High oil and natural gas prices are not translating into increased production due to investor pressure to maintain capital discipline.
As oil prices climb higher, publicly-traded oil and gas producers are proving reluctant to increase drilling and output.
This trend shows that the top issue for oil and gas operators in the U.S. is not increasing production but rather paying down debt and rewarding shareholders.
Publicly traded oil and gas producers are not responding to higher oil and natural gas prices as they once did. Despite high prices, oil and gas executives are now reluctant to ramp up drilling and rapidly increase output. As a result, U.S. producers are unlikely to take effective action to ameliorate the current undersupplied global crude and natural gas markets because of investor pressure.
The recently published Federal Reserve Bank of Dallas Energy Survey reveals the primary motivation behind the restraint: fear of upsetting investors (see Figure 1). Almost 60 percent of the executives surveyed cited investor pressure to maintain capital discipline as the chief reason the industry is keeping output growth in check. Only 6 percent blamed government regulations—the lowest response of any answer.

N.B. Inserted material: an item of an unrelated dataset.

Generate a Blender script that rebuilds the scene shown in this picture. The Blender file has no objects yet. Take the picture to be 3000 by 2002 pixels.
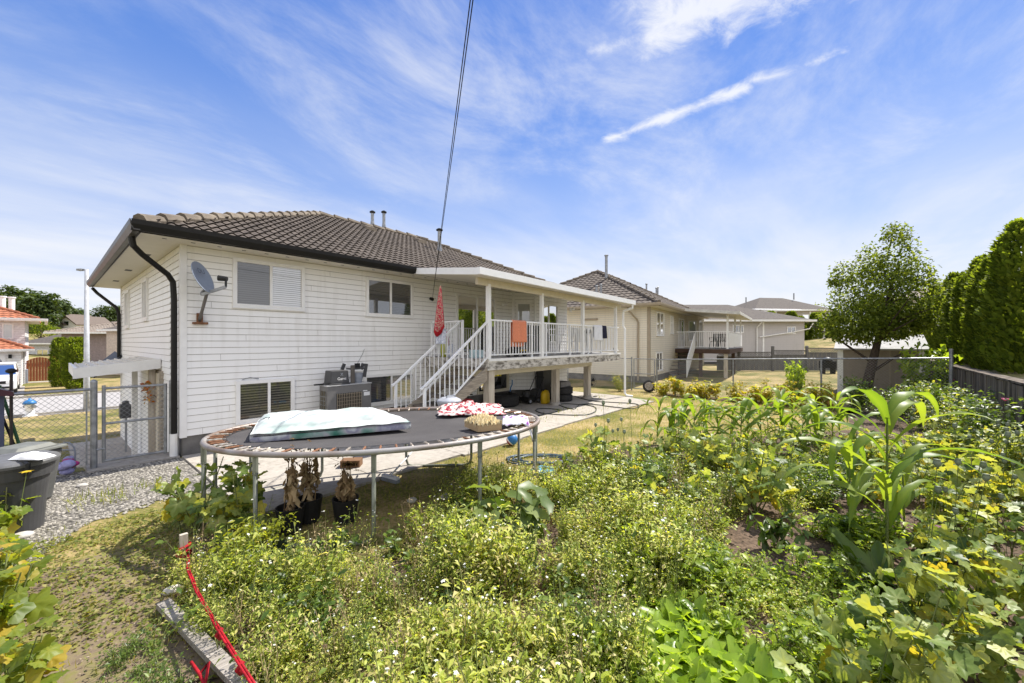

Figure 1: Special Survey Question and Response From Dallas Fed Energy Survey 1Q22
The pendulum has clearly swung: The chief goal of the U.S. oil and gas industry is no longer production growth that’s fueled by borrowing and new equity raises from capital markets. Instead, publicly traded domestic producers are sticking to strict capital expenditure plans, allowing operating revenues to balloon due to higher prices, and using the abundant free cash flows to pay down debt and reward shareholders.